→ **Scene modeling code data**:
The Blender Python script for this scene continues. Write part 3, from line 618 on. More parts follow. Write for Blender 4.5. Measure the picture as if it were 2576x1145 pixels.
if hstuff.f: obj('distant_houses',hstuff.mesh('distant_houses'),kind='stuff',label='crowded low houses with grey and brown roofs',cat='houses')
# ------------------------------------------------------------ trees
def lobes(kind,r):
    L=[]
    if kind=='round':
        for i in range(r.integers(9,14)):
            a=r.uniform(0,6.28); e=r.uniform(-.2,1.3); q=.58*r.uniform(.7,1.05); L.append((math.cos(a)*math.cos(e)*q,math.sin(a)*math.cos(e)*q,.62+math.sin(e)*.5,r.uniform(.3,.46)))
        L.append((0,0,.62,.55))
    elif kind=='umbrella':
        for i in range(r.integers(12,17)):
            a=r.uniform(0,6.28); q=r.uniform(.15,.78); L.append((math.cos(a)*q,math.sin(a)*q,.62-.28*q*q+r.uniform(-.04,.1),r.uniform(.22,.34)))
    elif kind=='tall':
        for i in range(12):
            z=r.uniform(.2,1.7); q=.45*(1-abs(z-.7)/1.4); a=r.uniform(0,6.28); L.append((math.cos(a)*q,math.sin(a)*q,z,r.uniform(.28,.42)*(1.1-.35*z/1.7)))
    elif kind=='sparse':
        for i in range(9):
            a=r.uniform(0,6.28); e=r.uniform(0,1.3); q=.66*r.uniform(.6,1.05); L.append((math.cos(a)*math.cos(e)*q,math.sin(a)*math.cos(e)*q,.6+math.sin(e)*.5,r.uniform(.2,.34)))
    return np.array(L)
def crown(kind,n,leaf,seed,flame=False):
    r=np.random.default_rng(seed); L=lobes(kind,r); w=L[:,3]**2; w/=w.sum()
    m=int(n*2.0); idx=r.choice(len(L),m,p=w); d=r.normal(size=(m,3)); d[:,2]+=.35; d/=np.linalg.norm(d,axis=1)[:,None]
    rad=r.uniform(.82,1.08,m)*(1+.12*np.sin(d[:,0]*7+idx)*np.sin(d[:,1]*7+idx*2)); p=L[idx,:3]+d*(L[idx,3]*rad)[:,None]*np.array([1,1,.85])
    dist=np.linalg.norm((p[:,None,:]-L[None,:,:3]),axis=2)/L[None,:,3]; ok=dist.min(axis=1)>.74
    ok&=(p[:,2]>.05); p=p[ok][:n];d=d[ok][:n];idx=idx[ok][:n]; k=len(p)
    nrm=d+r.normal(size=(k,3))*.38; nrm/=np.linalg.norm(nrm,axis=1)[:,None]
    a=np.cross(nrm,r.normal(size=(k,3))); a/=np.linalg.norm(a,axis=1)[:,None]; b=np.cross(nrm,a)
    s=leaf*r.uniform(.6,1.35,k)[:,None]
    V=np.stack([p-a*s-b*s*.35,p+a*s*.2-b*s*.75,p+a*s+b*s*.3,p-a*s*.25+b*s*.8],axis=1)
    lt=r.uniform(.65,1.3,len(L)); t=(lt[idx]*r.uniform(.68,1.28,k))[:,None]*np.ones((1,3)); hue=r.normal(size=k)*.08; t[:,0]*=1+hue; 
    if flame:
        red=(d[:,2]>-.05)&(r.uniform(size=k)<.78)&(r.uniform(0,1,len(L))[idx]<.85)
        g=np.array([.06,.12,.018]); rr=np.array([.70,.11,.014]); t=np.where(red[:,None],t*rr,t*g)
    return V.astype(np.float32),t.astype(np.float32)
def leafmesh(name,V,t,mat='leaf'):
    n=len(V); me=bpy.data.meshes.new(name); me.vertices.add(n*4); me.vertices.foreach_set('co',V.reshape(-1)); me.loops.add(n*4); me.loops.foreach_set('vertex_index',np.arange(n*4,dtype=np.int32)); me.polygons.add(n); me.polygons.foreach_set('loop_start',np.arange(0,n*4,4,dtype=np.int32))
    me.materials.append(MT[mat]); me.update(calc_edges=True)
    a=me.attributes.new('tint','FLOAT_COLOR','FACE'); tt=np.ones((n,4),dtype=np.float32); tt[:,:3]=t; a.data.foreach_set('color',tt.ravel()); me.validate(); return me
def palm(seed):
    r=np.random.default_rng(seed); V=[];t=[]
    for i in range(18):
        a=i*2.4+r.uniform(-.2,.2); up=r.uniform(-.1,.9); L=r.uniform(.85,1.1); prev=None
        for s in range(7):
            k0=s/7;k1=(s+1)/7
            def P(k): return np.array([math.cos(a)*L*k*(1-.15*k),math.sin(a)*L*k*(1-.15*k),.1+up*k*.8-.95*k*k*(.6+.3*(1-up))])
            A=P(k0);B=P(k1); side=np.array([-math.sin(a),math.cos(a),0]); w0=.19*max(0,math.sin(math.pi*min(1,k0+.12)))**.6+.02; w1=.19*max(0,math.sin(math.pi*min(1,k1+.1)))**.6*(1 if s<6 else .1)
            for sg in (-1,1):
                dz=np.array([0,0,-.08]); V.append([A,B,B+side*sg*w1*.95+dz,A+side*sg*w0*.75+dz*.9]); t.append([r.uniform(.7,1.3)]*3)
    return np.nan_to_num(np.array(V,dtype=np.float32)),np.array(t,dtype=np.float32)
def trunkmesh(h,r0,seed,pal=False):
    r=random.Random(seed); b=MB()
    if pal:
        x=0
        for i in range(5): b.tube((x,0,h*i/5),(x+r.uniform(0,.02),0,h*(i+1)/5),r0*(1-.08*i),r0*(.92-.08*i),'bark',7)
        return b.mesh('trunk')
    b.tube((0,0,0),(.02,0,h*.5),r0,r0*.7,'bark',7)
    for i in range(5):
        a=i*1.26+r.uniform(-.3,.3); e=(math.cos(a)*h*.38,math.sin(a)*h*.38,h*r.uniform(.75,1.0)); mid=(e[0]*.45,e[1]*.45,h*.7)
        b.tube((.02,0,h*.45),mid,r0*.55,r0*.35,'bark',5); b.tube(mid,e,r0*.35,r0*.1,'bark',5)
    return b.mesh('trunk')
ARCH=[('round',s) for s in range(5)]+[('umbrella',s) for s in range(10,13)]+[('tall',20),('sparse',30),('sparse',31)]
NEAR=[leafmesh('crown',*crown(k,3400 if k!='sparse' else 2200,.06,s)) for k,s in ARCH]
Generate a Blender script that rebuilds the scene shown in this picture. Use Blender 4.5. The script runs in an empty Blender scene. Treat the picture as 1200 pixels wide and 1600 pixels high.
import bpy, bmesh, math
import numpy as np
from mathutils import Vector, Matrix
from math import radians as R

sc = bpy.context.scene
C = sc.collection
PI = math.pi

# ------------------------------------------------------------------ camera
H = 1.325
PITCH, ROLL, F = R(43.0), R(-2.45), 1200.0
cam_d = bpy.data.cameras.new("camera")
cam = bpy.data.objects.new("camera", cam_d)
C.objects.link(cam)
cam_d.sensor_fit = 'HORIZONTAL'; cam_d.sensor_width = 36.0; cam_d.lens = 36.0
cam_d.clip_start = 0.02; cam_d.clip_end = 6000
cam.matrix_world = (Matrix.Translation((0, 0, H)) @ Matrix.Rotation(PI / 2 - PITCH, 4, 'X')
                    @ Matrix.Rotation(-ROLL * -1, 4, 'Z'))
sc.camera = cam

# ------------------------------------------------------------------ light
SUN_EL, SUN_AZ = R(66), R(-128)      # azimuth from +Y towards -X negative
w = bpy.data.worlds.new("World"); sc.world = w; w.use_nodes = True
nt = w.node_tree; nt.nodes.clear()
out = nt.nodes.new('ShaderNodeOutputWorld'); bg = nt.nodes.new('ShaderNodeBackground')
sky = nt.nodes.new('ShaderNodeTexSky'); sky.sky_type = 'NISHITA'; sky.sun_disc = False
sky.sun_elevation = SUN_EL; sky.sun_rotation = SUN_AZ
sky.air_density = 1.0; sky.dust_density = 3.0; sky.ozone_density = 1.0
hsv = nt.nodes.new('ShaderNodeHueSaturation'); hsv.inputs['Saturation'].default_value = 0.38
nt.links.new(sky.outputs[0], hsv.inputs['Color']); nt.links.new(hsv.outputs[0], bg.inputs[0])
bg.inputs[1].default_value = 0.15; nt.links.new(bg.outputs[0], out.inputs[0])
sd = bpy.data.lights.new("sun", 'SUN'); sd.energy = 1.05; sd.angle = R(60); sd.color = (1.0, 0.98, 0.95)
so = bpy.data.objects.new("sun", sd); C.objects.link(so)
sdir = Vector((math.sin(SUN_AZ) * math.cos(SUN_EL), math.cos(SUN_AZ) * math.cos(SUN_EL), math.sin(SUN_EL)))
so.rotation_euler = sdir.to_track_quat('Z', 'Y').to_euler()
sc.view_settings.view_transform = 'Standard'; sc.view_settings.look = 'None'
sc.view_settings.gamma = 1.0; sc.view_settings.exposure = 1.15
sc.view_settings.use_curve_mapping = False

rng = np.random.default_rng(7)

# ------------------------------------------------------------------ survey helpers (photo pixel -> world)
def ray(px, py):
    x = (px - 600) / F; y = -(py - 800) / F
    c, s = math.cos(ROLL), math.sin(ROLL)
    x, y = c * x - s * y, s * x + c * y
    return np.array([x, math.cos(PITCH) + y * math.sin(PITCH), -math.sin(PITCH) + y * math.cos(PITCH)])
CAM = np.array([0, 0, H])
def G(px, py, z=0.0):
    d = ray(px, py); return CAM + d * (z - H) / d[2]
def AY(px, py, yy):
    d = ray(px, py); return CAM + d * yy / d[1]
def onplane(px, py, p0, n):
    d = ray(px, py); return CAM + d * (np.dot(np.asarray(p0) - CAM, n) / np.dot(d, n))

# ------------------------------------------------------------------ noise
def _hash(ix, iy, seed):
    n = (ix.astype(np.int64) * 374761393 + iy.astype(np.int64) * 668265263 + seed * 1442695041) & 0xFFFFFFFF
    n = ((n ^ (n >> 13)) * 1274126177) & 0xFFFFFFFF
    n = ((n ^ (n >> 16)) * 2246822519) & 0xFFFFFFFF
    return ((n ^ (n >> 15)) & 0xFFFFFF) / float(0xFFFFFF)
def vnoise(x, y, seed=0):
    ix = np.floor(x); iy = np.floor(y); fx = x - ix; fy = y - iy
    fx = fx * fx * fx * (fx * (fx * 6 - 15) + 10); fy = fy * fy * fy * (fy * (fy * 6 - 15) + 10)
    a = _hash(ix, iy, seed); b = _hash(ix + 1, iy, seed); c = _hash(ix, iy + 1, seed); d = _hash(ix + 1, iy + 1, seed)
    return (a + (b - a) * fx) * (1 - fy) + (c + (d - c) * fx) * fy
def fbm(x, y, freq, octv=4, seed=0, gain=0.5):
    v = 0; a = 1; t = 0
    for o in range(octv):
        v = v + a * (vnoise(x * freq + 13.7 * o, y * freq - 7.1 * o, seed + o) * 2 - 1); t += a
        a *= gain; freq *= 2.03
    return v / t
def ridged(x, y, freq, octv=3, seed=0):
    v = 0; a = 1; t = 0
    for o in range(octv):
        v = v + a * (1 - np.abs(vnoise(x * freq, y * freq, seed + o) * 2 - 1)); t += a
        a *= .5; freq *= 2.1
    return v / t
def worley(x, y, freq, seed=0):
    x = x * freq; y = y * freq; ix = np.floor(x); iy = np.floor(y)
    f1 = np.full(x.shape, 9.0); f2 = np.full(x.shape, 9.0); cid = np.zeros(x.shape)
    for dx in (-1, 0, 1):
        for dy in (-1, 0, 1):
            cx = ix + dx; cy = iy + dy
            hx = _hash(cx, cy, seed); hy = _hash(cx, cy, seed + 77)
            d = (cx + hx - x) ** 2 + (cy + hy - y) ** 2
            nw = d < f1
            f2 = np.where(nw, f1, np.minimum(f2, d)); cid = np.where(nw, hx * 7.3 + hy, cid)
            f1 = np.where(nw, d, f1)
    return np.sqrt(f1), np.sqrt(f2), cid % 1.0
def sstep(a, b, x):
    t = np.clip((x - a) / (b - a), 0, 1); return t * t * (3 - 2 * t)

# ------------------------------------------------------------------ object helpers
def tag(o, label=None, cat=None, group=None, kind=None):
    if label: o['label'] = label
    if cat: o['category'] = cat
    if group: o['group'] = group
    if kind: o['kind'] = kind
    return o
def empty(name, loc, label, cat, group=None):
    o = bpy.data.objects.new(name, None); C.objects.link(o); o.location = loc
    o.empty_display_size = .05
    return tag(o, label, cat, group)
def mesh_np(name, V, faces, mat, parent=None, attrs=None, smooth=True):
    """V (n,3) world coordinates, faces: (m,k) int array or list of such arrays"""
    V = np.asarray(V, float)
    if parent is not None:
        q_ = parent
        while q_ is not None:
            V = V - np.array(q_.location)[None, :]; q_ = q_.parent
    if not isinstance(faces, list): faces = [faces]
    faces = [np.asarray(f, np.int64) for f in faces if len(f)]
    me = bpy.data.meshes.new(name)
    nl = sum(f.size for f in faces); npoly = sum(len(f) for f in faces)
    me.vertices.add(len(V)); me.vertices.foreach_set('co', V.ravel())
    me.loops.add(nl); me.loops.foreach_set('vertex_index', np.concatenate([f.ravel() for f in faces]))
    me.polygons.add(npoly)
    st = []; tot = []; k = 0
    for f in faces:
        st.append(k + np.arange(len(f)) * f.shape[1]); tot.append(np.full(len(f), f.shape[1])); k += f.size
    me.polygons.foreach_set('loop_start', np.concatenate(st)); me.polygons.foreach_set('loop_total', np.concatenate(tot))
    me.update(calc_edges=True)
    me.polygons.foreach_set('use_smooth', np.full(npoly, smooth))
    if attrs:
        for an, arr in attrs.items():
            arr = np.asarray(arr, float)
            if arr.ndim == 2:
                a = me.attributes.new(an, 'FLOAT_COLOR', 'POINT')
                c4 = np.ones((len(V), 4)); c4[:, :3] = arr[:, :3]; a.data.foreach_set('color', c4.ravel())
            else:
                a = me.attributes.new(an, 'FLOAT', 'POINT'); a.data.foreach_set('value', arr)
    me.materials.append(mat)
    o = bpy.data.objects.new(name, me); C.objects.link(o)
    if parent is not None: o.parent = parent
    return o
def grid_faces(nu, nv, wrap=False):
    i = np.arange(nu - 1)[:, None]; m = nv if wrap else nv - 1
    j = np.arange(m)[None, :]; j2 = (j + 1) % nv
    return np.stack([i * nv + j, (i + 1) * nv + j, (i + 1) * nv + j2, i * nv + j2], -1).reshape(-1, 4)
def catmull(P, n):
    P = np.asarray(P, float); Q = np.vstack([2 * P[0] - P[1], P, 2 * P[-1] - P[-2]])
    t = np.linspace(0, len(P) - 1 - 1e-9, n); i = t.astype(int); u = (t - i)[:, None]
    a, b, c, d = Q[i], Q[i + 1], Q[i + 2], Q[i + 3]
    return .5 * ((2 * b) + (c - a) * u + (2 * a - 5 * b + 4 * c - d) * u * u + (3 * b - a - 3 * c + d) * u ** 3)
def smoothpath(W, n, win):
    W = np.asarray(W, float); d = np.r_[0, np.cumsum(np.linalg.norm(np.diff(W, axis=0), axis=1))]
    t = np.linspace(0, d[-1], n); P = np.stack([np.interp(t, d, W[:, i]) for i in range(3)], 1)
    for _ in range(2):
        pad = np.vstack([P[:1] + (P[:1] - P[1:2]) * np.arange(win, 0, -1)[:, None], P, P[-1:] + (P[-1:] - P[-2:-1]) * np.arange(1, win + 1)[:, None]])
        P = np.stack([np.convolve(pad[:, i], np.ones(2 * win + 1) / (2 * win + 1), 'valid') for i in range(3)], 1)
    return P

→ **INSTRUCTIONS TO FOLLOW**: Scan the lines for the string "this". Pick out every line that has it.

→ **OUTPUT OF THE TASK**:
The Blender Python script for this scene continues. Write part 3, from line 618 on. More parts follow. Write for Blender 4.5. Measure the picture as if it were 2576x1145 pixels.
Generate a Blender script that rebuilds the scene shown in this picture. Use Blender 4.5. The script runs in an empty Blender scene. Treat the picture as 1200 pixels wide and 1600 pixels high.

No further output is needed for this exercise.